WHAT IS NEEDED ::
Begin with the first line of the material and copy each line word for word through the line that contains "leaf_mesh('foliage', p, a, .053, L_SHRUB, et, .42, jit=.9)"; the pictures are left out.

DATA EXTRACT ::
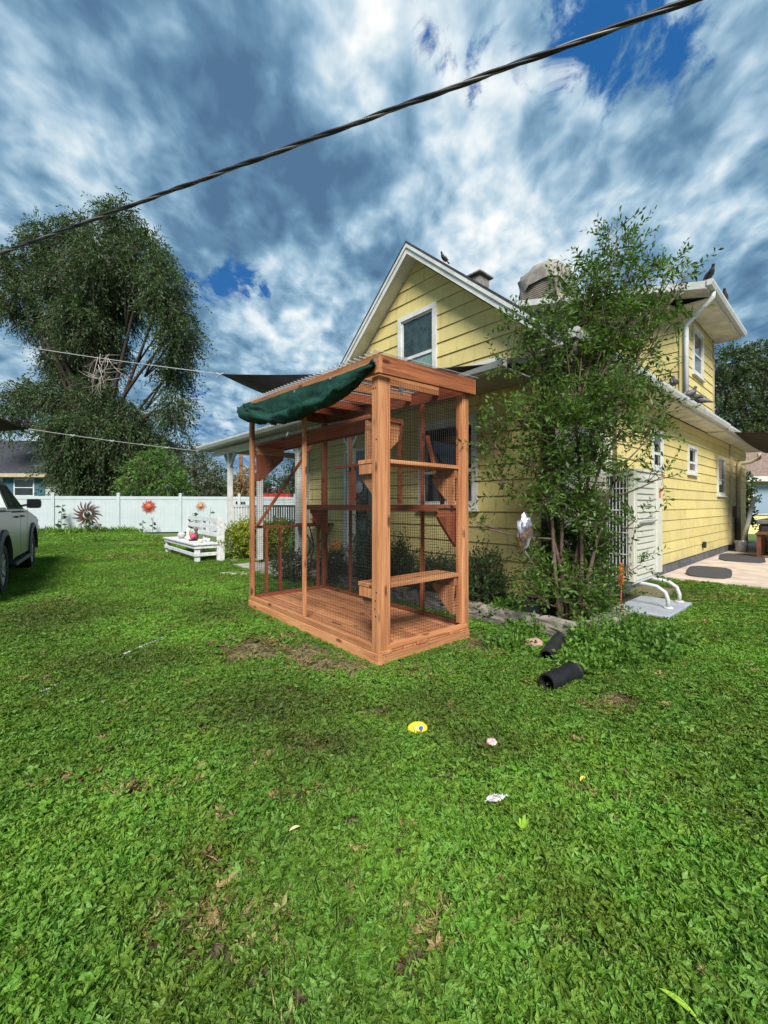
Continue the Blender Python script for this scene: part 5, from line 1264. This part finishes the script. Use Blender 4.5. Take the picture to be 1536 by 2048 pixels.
p, a, t0, t1 = clump_leaves(cl2, .24, 9, .12, .45, .2)
twig_mesh('twigs', t0, t1, .0022, TWIG, et)
leaf_mesh('foliage', p, a, .053, L_SHRUB, et, .42, jit=.9)

# sunflower plants along the fence
def stalk(label, px, ytop, ybot, n, seed, name='sunflower_plant', group='sunflower plants along the white fence', Y=None):
    rn = random.Random(seed); b = fence_pt(px, 1010, .5) if Y is None else at(px, 1010, Y); b.z = 0; h = H + (CY - ytop) / F * b.y
    t = thing(name, label, 'plant', b, 0, group); MB().tube([(0, 0, 0), (rn.uniform(-.04, .04), 0, h * .5), (rn.uniform(-.06, .06), 0, h)], [.014, .01, .005], 5).build('stem', L_DARK, t)
    ps = []; ax_ = []
    for i in range(n):
        a = rn.uniform(0, 6.28); z = h * (.25 + .75 * i / n); ps.append((0, 0, z)); ax_.append((math.cos(a), math.sin(a), -.1 + .3 * rn.random()))
    leaf_mesh('leaves', np.array(ps), np.array(ax_), .24 * (1 if h > .8 else .7), L_DARK, t, .6)
stalk('tallest sunflower plant left of the dark sun ornament', 135, 1009, 1066, 20, 1); stalk('leafy sunflower plant just right of the dark sun ornament', 190, 1030, 1066, 18, 2); stalk('short plant at the fence nearest the pickup', 92, 1050, 1068, 9, 3)
stalk('sunflower plant below the red sun ornament, right one of the pair', 313, 1034, 1066, 12, 4); stalk('sunflower plant below the red sun ornament, left one of the pair', 292, 1041, 1066, 9, 5); stalk('young plant between two fence posts right of the dark sun', 208, 1045, 1066, 10, 6)
stalk('dark plant behind the bench back', 392, 1025, 1060, 12, 7); stalk('thin bare stalk left of the porch column', 424, 1012, 1055, 3, 8)

# weeds round the tree foot
cl = []
wp = [(1010, 1190, .45), (1060, 1175, .5), (1110, 1170, .5), (1170, 1165, .45), (985, 1215, .3), (1000, 1240, .25), (1040, 1215, .25), (975, 1180, .25), (1135, 1225, .3), (1180, 1240, .3), (1050, 1265, .14), (1170, 1290, .22), (1210, 1275, .22), (1260, 1290, .18), (1300, 1310, .14), (1230, 1320, .15), (1170, 1335, .13), (1030, 1180, .35), (1330, 1280, .10), (1200, 1210, .28), (1150, 1200, .4), (1090, 1200, .4), (960, 1215, .15), (1010, 1290, .10), (1250, 1255, .16)]
for (x, y_, h) in wp:
    g_ = gp(x, y_ + 10); cl.append(((g_.x, g_.y, h * .45), .26, .22, h * .5, 110))
p, a, _, _ = clump_leaves(cl, .09, 5, -.1, .5, .2); p[:, 2] = np.abs(p[:, 2])
tag(leaf_mesh('weeds', p, a, .045, L_WEED, None, .6), kind='stuff')

# ------------------------------------------------------------------ lawn: instanced sprigs on scattered points
def proto(kind, seed):
    np.random.seed(seed); pos, ax_, sz = [], [], []
    if kind == 'sprig':
        for s in range(5):
            c = np.random.normal(size=3) * .016; c[2] = .012 + .014 * np.random.rand()
            n = np.random.randint(5, 9)
            for i in range(n):
                a = 2 * PI * (i + np.random.rand() * .5) / n; pos.append(c); ax_.append((math.cos(a), math.sin(a), .15 + .9 * np.random.rand())); sz.append(.011 + .012 * np.random.rand())
        asp = .34
    elif kind == 'clover':
        for s in range(4):
            c = np.random.normal(size=3) * .02; c[2] = .018 + .014 * np.random.rand(); n = np.random.randint(5, 8)
            for i in range(n):
                a = 2 * PI * (i + np.random.rand() * .4) / n; pos.append(c); ax_.append((math.cos(a), math.sin(a), .05 + .6 * np.random.rand())); sz.append(.017 + .013 * np.random.rand())
        asp = .46
    elif kind == 'blades':
        for i in range(16):
            c = np.random.normal(size=3) * .014; c[2] = .004; a = np.random.rand() * 6.28; pos.append(c); ax_.append((math.cos(a) * .8, math.sin(a) * .8, .5 + np.random.rand())); sz.append(.028 + .024 * np.random.rand())
        asp = .09
    else:
        for i in range(14):
            c = np.random.normal(size=3) * .02; c[2] = .006; a = np.random.rand() * 6.28; pos.append(c); ax_.append((math.cos(a), math.sin(a), .05 + .3 * np.random.rand())); sz.append(.03 + .03 * np.random.rand())
        asp = .07
    o = leaf_mesh('lawn_' + kind, np.array(pos), np.array(ax_), np.array(sz), LM, None, asp); COL.objects.unlink(o); return o
LM = lawn_mat(); LC = bpy.data.collections.new('lawn_plants')
kinds = ['sprig'] * 3 + ['clover'] * 2 + ['blades'] * 2 + ['straw']
for i, k in enumerate(kinds):
    o = proto(k, 100 + i); o.name = 'a%02d_%s' % (i, k); LC.objects.link(o)
np.random.seed(11); pts = []; sc_ = []
for y0, y1, den, s in ((.35, 1.7, 2300, 1.2), (1.7, 2.6, 1900, 1.2), (2.6, 4, 1500, 1.15), (4, 6.5, 900, 1.35), (6.5, 10, 560, 1.3), (10, 15, 260, 1.75), (15, 24, 60, 3.2)):
    w0 = 1.12 * y1 + .7; n = int(den * 2 * w0 * (y1 - y0)); q = np.stack([np.random.uniform(-w0, w0, n), np.random.uniform(y0, y1, n)], 1); pts.append(q); sc_.append(np.full(n, s))
ring = []
for _ in range(420):
    if random.random() < .65: ring.append(CM @ Vector((-.012 - abs(random.gauss(0, .02)), random.uniform(-.02, U), 0)))
    else: ring.append(CM @ Vector((random.uniform(-.02, V), -.012 - abs(random.gauss(0, .02)), 0)))
pts.append(np.array([(q.x, q.y) for q in ring])); sc_.append(np.full(len(ring), .9))
pts = np.concatenate(pts); sc_ = np.concatenate(sc_)
def loc2(M, q):
    Mi = np.array(M.inverted()); return q @ Mi[:2, :2].T + Mi[:2, 3]
c = loc2(CM, pts); h_ = loc2(HM, pts)
keep = ~((c[:, 0] > -.0) & (c[:, 0] < V) & (c[:, 1] > -.0) & (c[:, 1] < U + .0))
keep &= ~((h_[:, 0] > -.55) & (h_[:, 1] > -.6) & (h_[:, 1] < 4.4) & (h_[:, 0] < 3.3)) & ~((h_[:, 0] > -.97) & (h_[:, 1] > 4.33) & (h_[:, 1] < 6.77) & (h_[:, 0] < 3)) & ~((h_[:, 0] > 0) & (h_[:, 1] > -.02)) & ~((h_[:, 0] > 4.12) & (h_[:, 1] > -7.5)) 
keep &= ~((h_[:, 0] > .95) & (h_[:, 0] < 1.95) & (h_[:, 1] > -.98) & (h_[:, 1] < -.3))
fl_ = (pts - np.array([F0.x, F0.y])) @ np.array([-FD.y, FD.x]); keep &= fl_ < .1
def field(lst, q):
    f = np.zeros(len(q))
    for px, py, rx, ry in lst:
        g = gp(px, py); sx = rx / F * g.y; sy = ry / F * g.y ** 2 / H
        f = np.maximum(f, np.exp(-(((q[:, 0] - g.x) / sx) ** 2 + ((q[:, 1] - g.y) / sy) ** 2)))
    return f
wob = np.sin(pts[:, 0] * 23 + np.sin(pts[:, 1] * 17)) * .12 + np.sin(pts[:, 1] * 31 + pts[:, 0] * 9) * .12
bare = field([(500, 1305, 62, 22), (655, 1337, 75, 16), (600, 1310, 60, 18), (980, 1292, 45, 12), (1240, 1412, 40, 14), (150, 1580, 26, 12), (290, 1592, 50, 12), (420, 1745, 55, 24), (470, 1690, 24, 12), (380, 1860, 40, 18), (520, 1960, 40, 22), (300, 1990, 30, 18), (210, 1455, 28, 6), (450, 1920, 60, 26), (860, 1900, 26, 20), (880, 1840, 20, 14),
              (1150, 1750, 18, 9), (330, 1545, 18, 10), (1170, 1930, 20, 14), (740, 1430, 30, 8), (1195, 1722, 14, 6), (1370, 1955, 16, 12)], pts) + wob
tone = field([(560, 1420, 190, 60), (860, 1420, 130, 60), (650, 1500, 160, 45), (100, 1240, 160, 40), (220, 1330, 160, 40), (430, 1230, 70, 30), (1230, 1190, 200, 12), (960, 1500, 100, 60)], pts)
dryf = field([(500, 1300, 80, 32), (655, 1335, 95, 24), (1230, 1412, 70, 24), (980, 1300, 60, 22), (290, 1592, 70, 18), (1300, 1195, 130, 9), (1450, 1200, 110, 10), (1230, 1185, 60, 10), (640, 1500, 70, 20), (430, 1860, 150, 80), (420, 1745, 90, 40), (150, 1580, 50, 22), (870, 1860, 60, 50), (300, 1115, 120, 6), (120, 1215, 60, 10), (330, 1085, 60, 5), (600, 1600, 50, 20), (850, 1350, 60, 16)], pts)
keep &= np.random.rand(len(pts)) > np.clip((bare - .16) * 2.0, 0, .86)
hol = np.array([MN.noise(Vector((x * 6.5, y * 6.5, 3.1))) + .5 * MN.noise(Vector((x * 15, y * 15, 7.7))) for x, y in pts])
keep &= np.random.rand(len(pts)) > np.clip((hol - .22) * 2.2, 0, .85)
# worn furrow along the buried strip
for (pa, pb) in ((gp(1093, 1385), gp(1150, 1358)), (gp(1093, 1325), gp(1120, 1288))):
    for t_ in (0, .35, .7, 1):
        q_ = pa.lerp(pb, t_); keep &= ((pts[:, 0] - q_.x) ** 2 + (pts[:, 1] - q_.y) ** 2) > .085 ** 2
g0, g1 = gp(-60, 1452), gp(600, 1165); dd = np.array([g1.x - g0.x, g1.y - g0.y]); dd /= np.linalg.norm(dd); ds = np.abs((pts - np.array([g0.x, g0.y])) @ np.array([-dd[1], dd[0]]))
keep &= (ds > .034) | (np.random.rand(len(pts)) < .25)
n1_ = np.sin(pts[:, 0] * 1.9 + 1.3 * np.sin(pts[:, 1] * 1.4)) * np.sin(pts[:, 1] * 2.3 + 1.1 * np.sin(pts[:, 0] * 1.7))
P3 = pts[keep]; S3_ = sc_[keep] * (.75 + .55 * np.random.rand(keep.sum())); 
nc = loc2(CM, P3); dx_ = np.maximum(np.maximum(-nc[:, 0], nc[:, 0] - V), 0); dy_ = np.maximum(np.maximum(-nc[:, 1], nc[:, 1] - U), 0); S3_ *= np.where(np.hypot(dx_, dy_) < .22, .62, 1)
T3 = np.clip(tone[keep] * .72 + .12 * n1_[keep] + (np.random.rand(keep.sum()) - .5) * .3, 0, .9); D3 = (np.clip(dryf[keep] * 1.1, 0, 1) > np.random.rand(keep.sum()) * 1.4 + .10) | (bare[keep] > .45)
D3 |= np.random.rand(len(P3)) < .035
flk = fl_[keep]; tall = (flk > -.6) & (np.random.rand(len(P3)) < .8); S3_ = np.where(tall, S3_ * 2.2, S3_)
var = np.random.choice(len(kinds), len(P3), p=[.19, .19, .18, .13, .13, .08, .07, .03]); var = np.where(D3 & (np.random.rand(len(P3)) < .6), 7, var); var = np.where(tall, 5 + np.random.randint(0, 2, len(P3)), var)
nP = len(P3); zz_ = np.random.rand(nP) * .008
me = bpy.data.meshes.new('lawn'); me.vertices.add(nP); me.vertices.foreach_set('co', np.column_stack([P3, zz_]).ravel().astype(np.float32))
for nm, tp_, val in (('scl', 'FLOAT', S3_), ('dry', 'FLOAT', D3.astype(float) * (.5 + .5 * np.random.rand(nP))), ('tone', 'FLOAT', T3), ('var', 'INT', var)):
    at_ = me.attributes.new(nm, tp_, 'POINT'); at_.data.foreach_set('value', val.astype(np.int32 if tp_ == 'INT' else np.float32))
rot_ = np.column_stack([np.random.normal(size=nP) * .16, np.random.normal(size=nP) * .16, np.random.rand(nP) * 6.283]); at_ = me.attributes.new('rot', 'FLOAT_VECTOR', 'POINT'); at_.data.foreach_set('vector', rot_.ravel().astype(np.float32))
me.materials.append(LM)
lawn = bpy.data.objects.new('lawn', me); COL.objects.link(lawn); tag(lawn, kind='stuff')
ng = bpy.data.node_groups.new('lawn_scatter', 'GeometryNodeTree'); ng.interface.new_socket('Geometry', in_out='INPUT', socket_type='NodeSocketGeometry'); ng.interface.new_socket('Geometry', in_out='OUTPUT', socket_type='NodeSocketGeometry')
gi = ng.nodes.new('NodeGroupInput'); go = ng.nodes.new('NodeGroupOutput'); ip = ng.nodes.new('GeometryNodeInstanceOnPoints'); ci = ng.nodes.new('GeometryNodeCollectionInfo'); ci.inputs[0].default_value = LC; ci.inputs['Separate Children'].default_value = True; ci.inputs['Reset Children'].default_value = True
def named(nm, dt):
    x = ng.nodes.new('GeometryNodeInputNamedAttribute'); x.data_type = dt; x.inputs['Name'].default_value = nm; return x.outputs['Attribute']
ng.links.new(gi.outputs[0], ip.inputs['Points']); ng.links.new(ci.outputs[0], ip.inputs['Instance']); ip.inputs['Pick Instance'].default_value = True
ng.links.new(named('var', 'INT'), ip.inputs['Instance Index'])
e2r = ng.nodes.new('FunctionNodeEulerToRotation'); ng.links.new(named('rot', 'FLOAT_VECTOR'), e2r.inputs[0]); ng.links.new(e2r.outputs[0], ip.inputs['Rotation'])
ng.links.new(named('scl', 'FLOAT'), ip.inputs['Scale']); ng.links.new(ip.outputs[0], go.inputs[0])
md = lawn.modifiers.new('scatter', 'NODES'); md.node_group = ng
print('lawn points', nP)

WRITTEN RESPONSE ::
Continue the Blender Python script for this scene: part 5, from line 1264. This part finishes the script. Use Blender 4.5. Take the picture to be 1536 by 2048 pixels.
p, a, t0, t1 = clump_leaves(cl2, .24, 9, .12, .45, .2)
twig_mesh('twigs', t0, t1, .0022, TWIG, et)
leaf_mesh('foliage', p, a, .053, L_SHRUB, et, .42, jit=.9)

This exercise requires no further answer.